╔══

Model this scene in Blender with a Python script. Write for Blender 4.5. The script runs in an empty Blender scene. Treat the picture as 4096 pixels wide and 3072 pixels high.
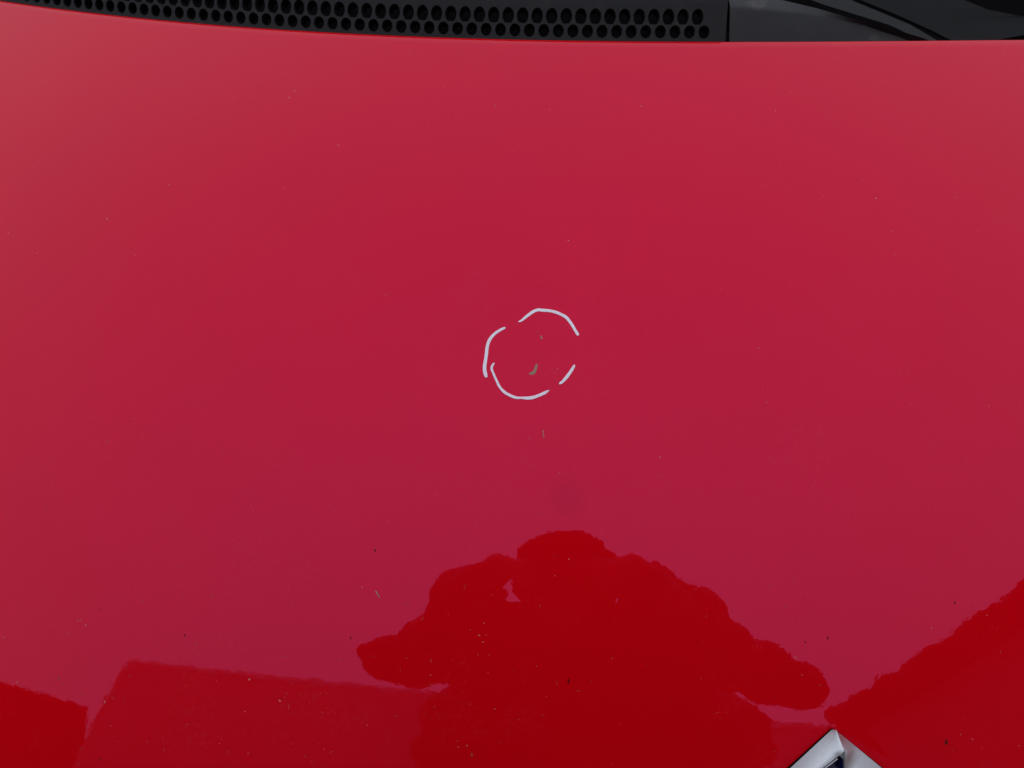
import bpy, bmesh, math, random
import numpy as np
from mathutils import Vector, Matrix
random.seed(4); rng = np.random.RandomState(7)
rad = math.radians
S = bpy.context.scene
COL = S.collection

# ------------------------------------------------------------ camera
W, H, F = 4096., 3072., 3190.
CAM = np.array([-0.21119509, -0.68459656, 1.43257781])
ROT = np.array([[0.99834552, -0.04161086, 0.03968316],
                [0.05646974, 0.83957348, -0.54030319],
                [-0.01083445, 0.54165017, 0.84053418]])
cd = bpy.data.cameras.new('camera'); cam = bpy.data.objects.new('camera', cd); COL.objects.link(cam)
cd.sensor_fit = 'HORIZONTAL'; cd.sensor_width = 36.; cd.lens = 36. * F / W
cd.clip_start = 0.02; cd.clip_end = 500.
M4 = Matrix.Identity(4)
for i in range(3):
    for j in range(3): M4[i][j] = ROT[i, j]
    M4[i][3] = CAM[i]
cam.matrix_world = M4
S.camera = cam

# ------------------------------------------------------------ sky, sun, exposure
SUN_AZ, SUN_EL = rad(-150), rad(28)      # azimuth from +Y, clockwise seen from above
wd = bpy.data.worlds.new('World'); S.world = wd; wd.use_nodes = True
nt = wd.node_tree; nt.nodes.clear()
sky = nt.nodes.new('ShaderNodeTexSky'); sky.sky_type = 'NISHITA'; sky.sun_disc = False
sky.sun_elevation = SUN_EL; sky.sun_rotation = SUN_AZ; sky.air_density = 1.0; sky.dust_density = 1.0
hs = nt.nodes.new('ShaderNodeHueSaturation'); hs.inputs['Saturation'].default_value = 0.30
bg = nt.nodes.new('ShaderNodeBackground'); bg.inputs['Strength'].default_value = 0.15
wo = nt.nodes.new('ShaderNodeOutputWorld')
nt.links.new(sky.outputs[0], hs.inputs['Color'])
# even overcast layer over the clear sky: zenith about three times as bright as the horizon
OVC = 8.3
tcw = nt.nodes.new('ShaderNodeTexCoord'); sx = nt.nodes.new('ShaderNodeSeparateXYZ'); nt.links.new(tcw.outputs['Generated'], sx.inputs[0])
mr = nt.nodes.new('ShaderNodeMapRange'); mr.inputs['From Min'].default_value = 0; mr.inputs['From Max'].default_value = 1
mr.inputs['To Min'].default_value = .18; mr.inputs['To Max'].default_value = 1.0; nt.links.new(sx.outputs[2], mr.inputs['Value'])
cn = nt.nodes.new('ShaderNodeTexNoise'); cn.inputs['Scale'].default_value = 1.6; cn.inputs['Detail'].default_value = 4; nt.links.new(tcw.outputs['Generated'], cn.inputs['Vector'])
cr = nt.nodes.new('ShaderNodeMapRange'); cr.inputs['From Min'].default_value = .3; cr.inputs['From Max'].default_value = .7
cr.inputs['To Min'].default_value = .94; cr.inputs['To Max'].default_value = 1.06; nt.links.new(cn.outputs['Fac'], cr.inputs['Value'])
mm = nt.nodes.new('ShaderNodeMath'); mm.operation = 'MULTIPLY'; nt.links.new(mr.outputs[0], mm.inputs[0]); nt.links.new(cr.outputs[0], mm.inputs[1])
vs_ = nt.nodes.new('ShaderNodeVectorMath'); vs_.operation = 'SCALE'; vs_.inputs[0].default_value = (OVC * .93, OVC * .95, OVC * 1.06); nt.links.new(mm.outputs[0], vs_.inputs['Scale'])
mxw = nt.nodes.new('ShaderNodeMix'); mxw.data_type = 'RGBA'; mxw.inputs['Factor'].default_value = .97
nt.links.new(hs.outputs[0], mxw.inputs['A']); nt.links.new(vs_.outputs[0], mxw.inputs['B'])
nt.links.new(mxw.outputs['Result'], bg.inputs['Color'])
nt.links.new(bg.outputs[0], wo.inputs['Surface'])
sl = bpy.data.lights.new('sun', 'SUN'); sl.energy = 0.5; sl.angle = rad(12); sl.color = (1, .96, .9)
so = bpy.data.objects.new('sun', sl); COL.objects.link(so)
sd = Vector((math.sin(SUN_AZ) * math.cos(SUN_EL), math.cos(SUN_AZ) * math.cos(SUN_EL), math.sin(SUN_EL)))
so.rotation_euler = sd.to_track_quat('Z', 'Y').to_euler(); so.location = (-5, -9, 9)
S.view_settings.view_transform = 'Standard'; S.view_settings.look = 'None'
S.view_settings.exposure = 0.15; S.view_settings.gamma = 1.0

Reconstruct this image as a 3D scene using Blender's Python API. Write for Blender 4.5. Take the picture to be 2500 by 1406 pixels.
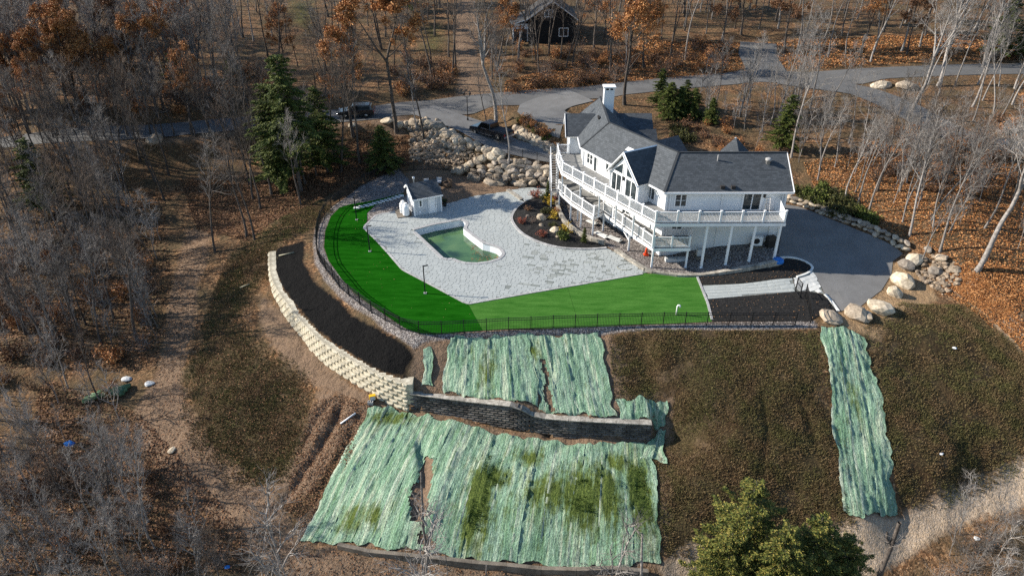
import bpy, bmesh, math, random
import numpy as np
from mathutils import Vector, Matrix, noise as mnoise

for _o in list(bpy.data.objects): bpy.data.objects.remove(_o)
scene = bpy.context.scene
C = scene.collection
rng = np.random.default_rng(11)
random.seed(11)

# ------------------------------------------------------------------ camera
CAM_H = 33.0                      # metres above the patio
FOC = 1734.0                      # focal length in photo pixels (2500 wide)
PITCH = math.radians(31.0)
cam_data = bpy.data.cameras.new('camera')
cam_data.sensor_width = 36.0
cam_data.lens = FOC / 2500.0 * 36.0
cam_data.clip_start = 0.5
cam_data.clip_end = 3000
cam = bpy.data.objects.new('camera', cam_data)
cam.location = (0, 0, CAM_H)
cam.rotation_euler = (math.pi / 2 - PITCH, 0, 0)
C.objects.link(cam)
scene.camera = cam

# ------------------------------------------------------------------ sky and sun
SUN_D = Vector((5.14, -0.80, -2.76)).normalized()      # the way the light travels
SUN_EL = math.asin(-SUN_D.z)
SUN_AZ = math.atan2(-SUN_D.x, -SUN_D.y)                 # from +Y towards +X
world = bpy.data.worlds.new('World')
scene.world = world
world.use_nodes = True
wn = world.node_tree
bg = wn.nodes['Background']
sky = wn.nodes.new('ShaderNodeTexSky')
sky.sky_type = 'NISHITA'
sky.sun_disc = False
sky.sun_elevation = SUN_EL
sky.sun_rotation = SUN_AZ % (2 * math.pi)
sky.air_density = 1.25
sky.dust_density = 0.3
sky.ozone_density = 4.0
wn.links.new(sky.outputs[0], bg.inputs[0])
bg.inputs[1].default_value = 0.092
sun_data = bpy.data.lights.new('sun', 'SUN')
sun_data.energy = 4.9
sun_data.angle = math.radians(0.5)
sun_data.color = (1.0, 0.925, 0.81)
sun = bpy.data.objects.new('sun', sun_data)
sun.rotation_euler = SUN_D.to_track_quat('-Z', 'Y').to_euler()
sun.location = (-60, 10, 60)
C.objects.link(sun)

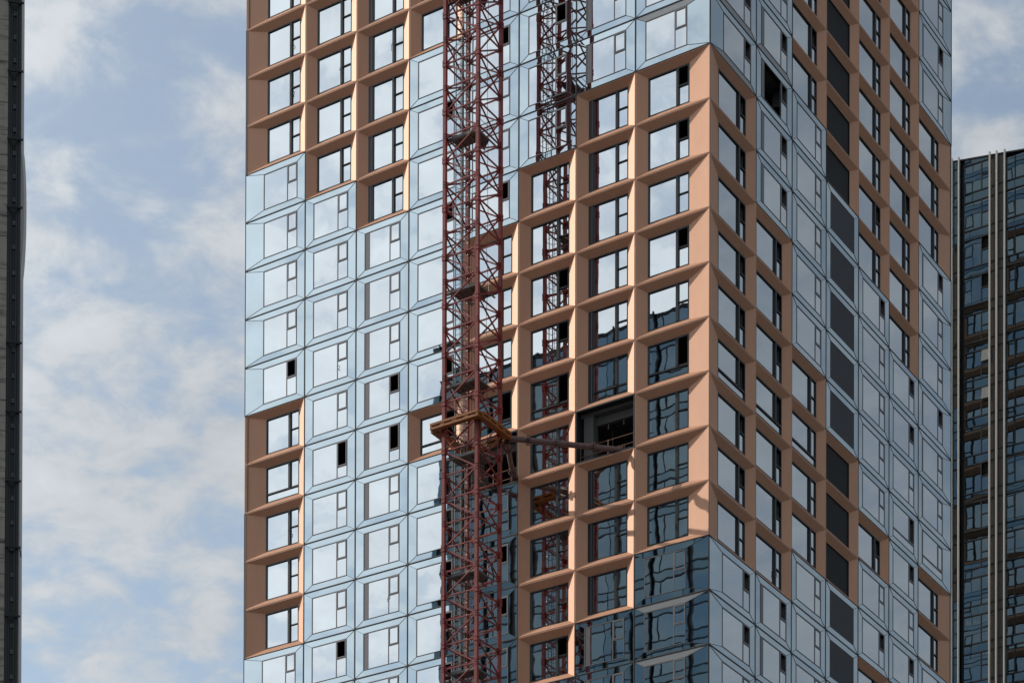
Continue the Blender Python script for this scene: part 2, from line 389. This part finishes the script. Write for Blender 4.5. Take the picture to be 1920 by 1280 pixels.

╚══

EXERCISE REQUIREMENTS
Output the records above exactly; leave out the pictures.

TASK OUTPUT
Model this scene in Blender with a Python script. Write for Blender 4.5. The script runs in an empty Blender scene. Treat the picture as 4096 pixels wide and 3072 pixels high.
import bpy, bmesh, math, random
import numpy as np
from mathutils import Vector, Matrix
random.seed(4); rng = np.random.RandomState(7)
rad = math.radians
S = bpy.context.scene
COL = S.collection

# ------------------------------------------------------------ camera
W, H, F = 4096., 3072., 3190.
CAM = np.array([-0.21119509, -0.68459656, 1.43257781])
ROT = np.array([[0.99834552, -0.04161086, 0.03968316],
                [0.05646974, 0.83957348, -0.54030319],
                [-0.01083445, 0.54165017, 0.84053418]])
cd = bpy.data.cameras.new('camera'); cam = bpy.data.objects.new('camera', cd); COL.objects.link(cam)
cd.sensor_fit = 'HORIZONTAL'; cd.sensor_width = 36.; cd.lens = 36. * F / W
cd.clip_start = 0.02; cd.clip_end = 500.
M4 = Matrix.Identity(4)
for i in range(3):
    for j in range(3): M4[i][j] = ROT[i, j]
    M4[i][3] = CAM[i]
cam.matrix_world = M4
S.camera = cam

# ------------------------------------------------------------ sky, sun, exposure
SUN_AZ, SUN_EL = rad(-150), rad(28)      # azimuth from +Y, clockwise seen from above
wd = bpy.data.worlds.new('World'); S.world = wd; wd.use_nodes = True
nt = wd.node_tree; nt.nodes.clear()
sky = nt.nodes.new('ShaderNodeTexSky'); sky.sky_type = 'NISHITA'; sky.sun_disc = False
sky.sun_elevation = SUN_EL; sky.sun_rotation = SUN_AZ; sky.air_density = 1.0; sky.dust_density = 1.0
hs = nt.nodes.new('ShaderNodeHueSaturation'); hs.inputs['Saturation'].default_value = 0.30
bg = nt.nodes.new('ShaderNodeBackground'); bg.inputs['Strength'].default_value = 0.15
wo = nt.nodes.new('ShaderNodeOutputWorld')
nt.links.new(sky.outputs[0], hs.inputs['Color'])
# even overcast layer over the clear sky: zenith about three times as bright as the horizon
OVC = 8.3
tcw = nt.nodes.new('ShaderNodeTexCoord'); sx = nt.nodes.new('ShaderNodeSeparateXYZ'); nt.links.new(tcw.outputs['Generated'], sx.inputs[0])
mr = nt.nodes.new('ShaderNodeMapRange'); mr.inputs['From Min'].default_value = 0; mr.inputs['From Max'].default_value = 1
mr.inputs['To Min'].default_value = .18; mr.inputs['To Max'].default_value = 1.0; nt.links.new(sx.outputs[2], mr.inputs['Value'])
cn = nt.nodes.new('ShaderNodeTexNoise'); cn.inputs['Scale'].default_value = 1.6; cn.inputs['Detail'].default_value = 4; nt.links.new(tcw.outputs['Generated'], cn.inputs['Vector'])
cr = nt.nodes.new('ShaderNodeMapRange'); cr.inputs['From Min'].default_value = .3; cr.inputs['From Max'].default_value = .7
cr.inputs['To Min'].default_value = .94; cr.inputs['To Max'].default_value = 1.06; nt.links.new(cn.outputs['Fac'], cr.inputs['Value'])
mm = nt.nodes.new('ShaderNodeMath'); mm.operation = 'MULTIPLY'; nt.links.new(mr.outputs[0], mm.inputs[0]); nt.links.new(cr.outputs[0], mm.inputs[1])
vs_ = nt.nodes.new('ShaderNodeVectorMath'); vs_.operation = 'SCALE'; vs_.inputs[0].default_value = (OVC * .93, OVC * .95, OVC * 1.06); nt.links.new(mm.outputs[0], vs_.inputs['Scale'])
mxw = nt.nodes.new('ShaderNodeMix'); mxw.data_type = 'RGBA'; mxw.inputs['Factor'].default_value = .97
nt.links.new(hs.outputs[0], mxw.inputs['A']); nt.links.new(vs_.outputs[0], mxw.inputs['B'])
nt.links.new(mxw.outputs['Result'], bg.inputs['Color'])
nt.links.new(bg.outputs[0], wo.inputs['Surface'])
sl = bpy.data.lights.new('sun', 'SUN'); sl.energy = 0.5; sl.angle = rad(12); sl.color = (1, .96, .9)
so = bpy.data.objects.new('sun', sl); COL.objects.link(so)
sd = Vector((math.sin(SUN_AZ) * math.cos(SUN_EL), math.cos(SUN_AZ) * math.cos(SUN_EL), math.sin(SUN_EL)))
so.rotation_euler = sd.to_track_quat('Z', 'Y').to_euler(); so.location = (-5, -9, 9)
S.view_settings.view_transform = 'Standard'; S.view_settings.look = 'None'
S.view_settings.exposure = 0.15; S.view_settings.gamma = 1.0

Reconstruct this image as a 3D scene using Blender's Python API. Write for Blender 4.5. Take the picture to be 2500 by 1406 pixels.
import bpy, bmesh, math, random
import numpy as np
from mathutils import Vector, Matrix, noise as mnoise

for _o in list(bpy.data.objects): bpy.data.objects.remove(_o)
scene = bpy.context.scene
C = scene.collection
rng = np.random.default_rng(11)
random.seed(11)

# ------------------------------------------------------------------ camera
CAM_H = 33.0                      # metres above the patio
FOC = 1734.0                      # focal length in photo pixels (2500 wide)
PITCH = math.radians(31.0)
cam_data = bpy.data.cameras.new('camera')
cam_data.sensor_width = 36.0
cam_data.lens = FOC / 2500.0 * 36.0
cam_data.clip_start = 0.5
cam_data.clip_end = 3000
cam = bpy.data.objects.new('camera', cam_data)
cam.location = (0, 0, CAM_H)
cam.rotation_euler = (math.pi / 2 - PITCH, 0, 0)
C.objects.link(cam)
scene.camera = cam

# ------------------------------------------------------------------ sky and sun
SUN_D = Vector((5.14, -0.80, -2.76)).normalized()      # the way the light travels
SUN_EL = math.asin(-SUN_D.z)
SUN_AZ = math.atan2(-SUN_D.x, -SUN_D.y)                 # from +Y towards +X
world = bpy.data.worlds.new('World')
scene.world = world
world.use_nodes = True
wn = world.node_tree
bg = wn.nodes['Background']
sky = wn.nodes.new('ShaderNodeTexSky')
sky.sky_type = 'NISHITA'
sky.sun_disc = False
sky.sun_elevation = SUN_EL
sky.sun_rotation = SUN_AZ % (2 * math.pi)
sky.air_density = 1.25
sky.dust_density = 0.3
sky.ozone_density = 4.0
wn.links.new(sky.outputs[0], bg.inputs[0])
bg.inputs[1].default_value = 0.092
sun_data = bpy.data.lights.new('sun', 'SUN')
sun_data.energy = 4.9
sun_data.angle = math.radians(0.5)
sun_data.color = (1.0, 0.925, 0.81)
sun = bpy.data.objects.new('sun', sun_data)
sun.rotation_euler = SUN_D.to_track_quat('-Z', 'Y').to_euler()
sun.location = (-60, 10, 60)
C.objects.link(sun)

Continue the Blender Python script for this scene: part 2, from line 389. This part finishes the script. Write for Blender 4.5. Take the picture to be 1920 by 1280 pixels.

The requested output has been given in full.